Yes, our roads are particularly unsafe.
Seems that when I have traveled internationally I saw a lot of what I took to be much more dangerous roads in countries with much lower deaths per population or deaths per vehicle.
Isn't this a contradiction? The roads are safer by all metrics, but you "took them as more dangerous"? What does that mean except maybe you are a poor judge of what makes roads dangerous (most people are)?
What should be changed about our roads to improve safety?
Simply implement current best practices in road design and stop building to 1960s standards in 2023.
Obviously reducing speed would increase survivability, but given the size of our nation and the fact that we like to spread out, I don’t think people would like to double their commutes and travel time.
There is a lot, lot more than speed. It's possible to have roads that are both slow AND dangerous, which is often what we currently have. But assume for a moment that we can make our roads safer by reducing speeds (it's not that simple). Why not do that?
Are the tens of thousands of deaths and tens of thousands more maimings that happen on our road routinely, not to mention the millions of dollars in ruined hardware, is worth it if you get there slightly faster (if you survive that is)?
This attitude fits the behavior pattern we see daily on the road, where it's OK to violently threaten others with death or mutilation, not for money or power, but usually simply to avoid having to wait a few seconds. Just stand on my neighborhood road any given morning and watch school kids trying to get to school.
Some people say that guns turn people violent and I think it's wrong and baseless. If they said it about cars, I would believe it and you could probably prove it.
In reality most road safety improvements have nominal impact on travel times or even improve travel times, so this is a strawman anyway.

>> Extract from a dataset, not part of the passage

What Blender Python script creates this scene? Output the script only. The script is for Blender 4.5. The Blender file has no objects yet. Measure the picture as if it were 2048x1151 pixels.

To steel man the opposition, it would be easy to believe that older and less well developed infrastructure is more common in poor areas. Since (some) minorities are heavily represented in poor areas, if it is true that older and less safe road design is the cause of increased fatalities, perhaps that is the connection they are trying to make.
The racist roads argument is usually more straightforward... during postwar misguided urban renewal frenzies, the road-building grift decided we needed to build freeways everywhere until our whole environment looked like roads (they continued this philosophy more or less in many places). When they stole the land needed to build these roads, guess where they stole ot from...the rich white areas or the poor black ones? No need to guess, and this isn't a conspiracy or a theoretical. Over a million people had their homes bulldozed to make way for roads, most of them unneeded and just make traffic worse anyway. Unlike a lot of bogus claims of racism the roads one stands as pretty legitimate. It's important to realize that a version of this happened in every country and the key difference being who got bulldozed, and also which countries realized it was a dumb idea and stopped, reversed course, or went broke, and which one(s) decided to keep doubling down.